Tom wheeled around, shouldered his gun, and dropped the singleton hen just as she crossed over the thick native grass and into the fringe of the hayed field behind me. It was a nice 30-yard shot... but I cracked the action on my gun and hustled to her landing spot, since the little bob didn't look like she would be DOA.
We were hunting singles from the fourth covey we had flushed that morning -- a hell of a tally in two hours on public WIHA in western Kansas. I had Dottie, my senior pointer on the ground, and Tom was running his young shorthair Sadie. Dottie has never been much of a dead hunter -- a fault that I might have corrected, but never did -- but she'll often point dead or wounded birds, which is good enough for me.
This bird was proving elusive. After tossing my hat on the ground to mark the spot, we broadened our search. At about that time, Dot went on point again, 15 or so yards from the last point we saw the bird. Bingo. Or not. After repeated kicks and sweeps of the thick native grass, we failed to recover the little bobwhite hen.
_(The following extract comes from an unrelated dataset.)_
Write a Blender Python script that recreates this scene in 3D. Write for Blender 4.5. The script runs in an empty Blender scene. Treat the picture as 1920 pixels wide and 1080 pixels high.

This process repeated itself a half dozen times over the next fifteen minutes, more or less backtracking over our original trail. We began assuming that this wasn't our wounded bird, but other singles that we had walked over. But again, no flushes. About that time, Tom said that he heard something rustling through the grass (being half-deaf, I had to take his word for it, but I had my doubts).
About one minute and 10 yards later, a wounded hen quail emerged from the thick grass, and Sadie quickly apprehended her. I marked the spot and measured it from where she went down -- 105 yards away (as the crow flies). The tracklog above shows my tracks (in yellow) and Dottie's tracks (in red), along with the downed and recovered locations.
That's pretty amazing to me. Pheasants will run your ass to the next county if they're wounded. And in the open country of West Texas, I've recovered bobs that were 40-50 yards from where they went down. And a wounded scalie can be a ticket to a track meet. But this was a bobwhite quail and this was thick, brushy grass along a creek in western Kansas. And in virtually any country, it's my experience that quail are more likely to find the nearest thick clump of grass or hole and hunker down.
Either way, it's an amazing testament to that little bird's will to live. So, question for the group: how uncommon is a 100-yard bobwhite quail find? Any amazing tales?